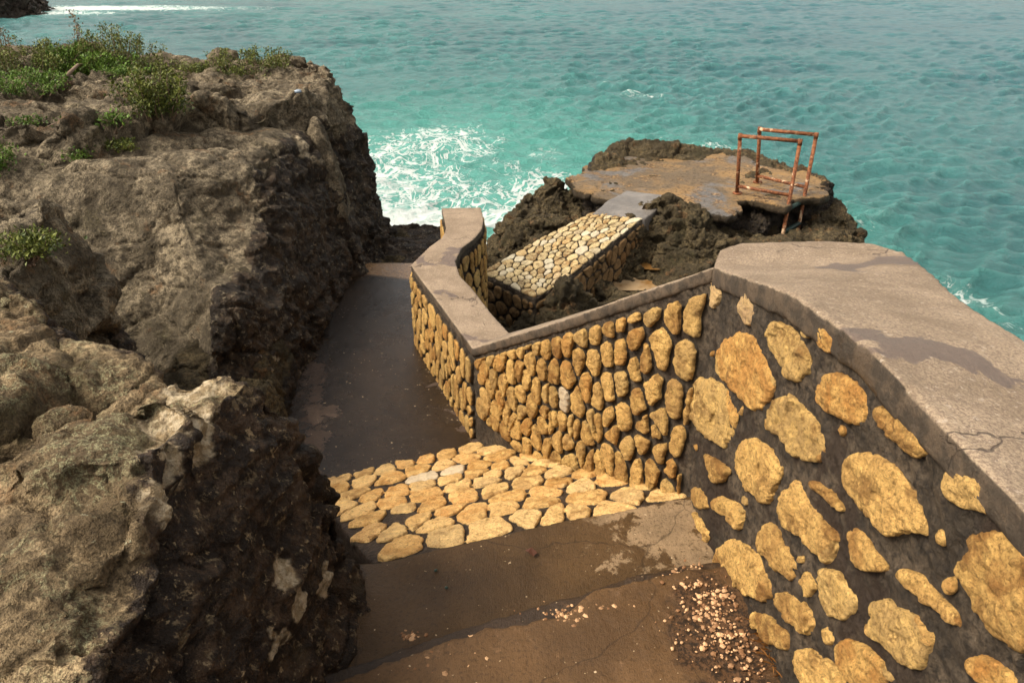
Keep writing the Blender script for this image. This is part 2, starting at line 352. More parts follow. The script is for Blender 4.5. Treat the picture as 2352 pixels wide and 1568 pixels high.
def basis(n, up=(0, 0, 1)):
    v = np.array(up) - n * (np.array(up) @ n); v /= np.linalg.norm(v); return np.cross(v, n), v
def roughen(me, amp, f, seed=0, fine=0., bias=0.):
    V = co(me); N = nor(me); setco(me, V + N * (fbm(V * f, 4, seed) * amp - bias + (fbm(V * f * 6, 3, seed + 5) * fine))[:, None])
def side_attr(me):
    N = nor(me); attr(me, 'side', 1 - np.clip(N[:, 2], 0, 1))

# ================================================================== WALL
wall = empty('stone_wall', (.2, 2.8, -1.8), 'tan field stone wall with smooth concrete top, running down beside the steps and curving seaward', 'wall')
near_st = [((.83, -1, -.7), (1.2, -1, -.72)), ((.725, .77, -.70), (1.12, .8, -.72)), ((.695, 1.28, -.69), (1.115, 1.41, -.75)), ((.675, 1.64, -.74), (1.16, 1.76, -.8)),
           ((.645, 2.2, -.9), (1.26, 2.15, -.86)), ((.70, 2.35, -.9), (1.28, 2.28, -.88)), ((.79, 2.42, -.9), (1.23, 2.38, -.89)), ((.95, 2.44, -.9), (1.1, 2.44, -.9))]
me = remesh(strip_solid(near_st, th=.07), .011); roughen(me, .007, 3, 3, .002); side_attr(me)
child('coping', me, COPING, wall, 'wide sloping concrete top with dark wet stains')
inset = [((a[0] + .012, a[1] - .004, a[2] - .03), (b[0] - .012, b[1] - .01, b[2] - .03)) for a, b in near_st[:-1]]
me = remesh(strip_solid(inset, zb=-2.4), .014); roughen(me, .010, 7, 8, .013, .000); child('wall_body', me, MORTAR, wall)
zt = -1.9
pairs = [((1040, 740), (1125, 715)), ((1000, 685), (1090, 668)), ((965, 640), (1056, 632)), ((943, 608), (1046, 600)), ((985, 567), (1060, 570)), ((1015, 546), (1090, 547)), ((1024, 525), (1106, 528)), ((1019, 500), (1112, 505)), ((1014, 478), (1105, 476))]
A = np.array((.645, 2.2, -.9)); A2 = np.array((.87, 2.35, -.9)); B = P(1085, 800, zt); B2 = P(1170, 765, zt)
low = [(A, A2), ((A + B) / 2 - (0, 0, .012), (A2 + B2) / 2 - (0, 0, .012)), (B, B2)] + [(P(*a, zt), P(*b, zt)) for a, b in pairs]
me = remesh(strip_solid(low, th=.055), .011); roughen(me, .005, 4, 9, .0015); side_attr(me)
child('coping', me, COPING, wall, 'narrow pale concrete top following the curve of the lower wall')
def ins(a, b, k=.012):
    a, b = np.array(a, float), np.array(b, float); d = (b - a); d /= np.linalg.norm(d); return a + d * k - (0, 0, .02), b - d * k - (0, 0, .02)
uab = (A - B) / np.linalg.norm((A - B)[:2]) * (1, 1, 0)
lowb = [ins(A + uab * .25, A2 + uab * .1 + (.02, -.02, 0), .006)] + [ins(a, b, .006) for a, b in low]
me = remesh(strip_solid(lowb, zb=-3.7), .016); roughen(me, .006, 7, 18, .006, .003); child('wall_body', me, MORTAR, wall)
# near face stones, traced
S7 = [[(680,740),(790,728),(840,800),(880,900),(945,1040),(890,1140),(850,1185),(800,1165),(720,1080),(640,1010),(605,940),(610,850),(650,790)],
[(920,680),(970,672),(1040,710),(1090,780),(1130,850),(1138,960),(1090,1020),(1050,1010),(1000,960),(960,890),(910,810),(893,730)],
[(1165,690),(1195,680),(1240,710),(1280,740),(1310,785),(1290,820),(1270,860),(1230,840),(1185,795),(1160,740)],
[(1240,975),(1310,970),(1380,1000),(1440,1050),(1470,1110),(1490,1190),(1460,1250),(1420,1272),(1350,1230),(1270,1200),(1210,1160),(1190,1080),(1220,1020)],
[(985,1090),(1030,1100),(1100,1160),(1150,1210),(1200,1290),(1240,1390),(1225,1465),(1150,1480),(1080,1450),(1020,1390),(960,1320),(900,1270),(905,1190),(950,1130)],
[(500,990),(560,995),(630,1030),(690,1100),(720,1190),(705,1300),(660,1395),(600,1380),(540,1330),(480,1250),(443,1160),(450,1070)],
[(1520,1190),(1600,1145),(1660,1180),(1700,1230),(1760,1290),(1800,1370),(1825,1420),(1770,1455),(1720,1440),(1650,1370),(1590,1310),(1560,1250)],
[(760,490),(790,500),(800,560),(830,640),(800,700),(770,690),(745,620),(735,560)],
[(575,400),(600,460),(625,520),(600,580),(570,610),(560,540),(560,460)], [(1090,720),(1120,725),(1140,760),(1110,770)]]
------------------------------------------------
**WORK TO BE COMPLETED**: Work out how many lines of the data above hold the word "roughen", and write only the count.

**FULL ANSWER**: 5